• Set task
Every line with the string "image" should be gathered.

— begin Supplied information —

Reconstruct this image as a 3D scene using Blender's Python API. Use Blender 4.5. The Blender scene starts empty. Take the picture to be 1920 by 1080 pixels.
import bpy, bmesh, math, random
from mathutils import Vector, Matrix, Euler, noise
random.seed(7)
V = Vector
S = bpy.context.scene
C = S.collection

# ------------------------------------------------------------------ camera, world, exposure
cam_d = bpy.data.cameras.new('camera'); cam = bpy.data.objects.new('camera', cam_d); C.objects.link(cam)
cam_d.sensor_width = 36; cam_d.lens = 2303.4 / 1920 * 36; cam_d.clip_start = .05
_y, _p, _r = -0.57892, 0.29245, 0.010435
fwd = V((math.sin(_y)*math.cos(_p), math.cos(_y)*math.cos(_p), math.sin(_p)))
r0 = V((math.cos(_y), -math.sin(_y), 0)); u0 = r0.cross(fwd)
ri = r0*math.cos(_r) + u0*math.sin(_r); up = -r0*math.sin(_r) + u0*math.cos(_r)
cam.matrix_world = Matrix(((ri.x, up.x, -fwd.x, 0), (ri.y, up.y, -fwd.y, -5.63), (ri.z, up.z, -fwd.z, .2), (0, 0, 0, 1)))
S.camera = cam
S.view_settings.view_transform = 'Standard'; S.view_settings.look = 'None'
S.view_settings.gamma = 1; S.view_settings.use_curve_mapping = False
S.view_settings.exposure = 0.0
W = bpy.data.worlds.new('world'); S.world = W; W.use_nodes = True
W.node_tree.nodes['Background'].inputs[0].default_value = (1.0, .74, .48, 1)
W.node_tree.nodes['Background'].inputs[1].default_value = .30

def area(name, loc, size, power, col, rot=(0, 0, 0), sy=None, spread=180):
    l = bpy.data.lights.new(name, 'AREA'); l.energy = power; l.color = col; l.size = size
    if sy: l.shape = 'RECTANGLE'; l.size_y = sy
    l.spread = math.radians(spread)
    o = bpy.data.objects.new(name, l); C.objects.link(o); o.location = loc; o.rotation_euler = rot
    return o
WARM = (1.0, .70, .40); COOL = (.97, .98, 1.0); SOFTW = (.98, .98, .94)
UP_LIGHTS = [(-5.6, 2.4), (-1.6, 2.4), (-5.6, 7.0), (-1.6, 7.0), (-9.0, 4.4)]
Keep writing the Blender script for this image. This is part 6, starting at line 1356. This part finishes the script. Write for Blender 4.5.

— end Supplied information —

• Complete answer
Reconstruct this image as a 3D scene using Blender's Python API. Use Blender 4.5. The Blender scene starts empty. Take the picture to be 1920 by 1080 pixels.
Keep writing the Blender script for this image. This is part 6, starting at line 1356. This part finishes the script. Write for Blender 4.5.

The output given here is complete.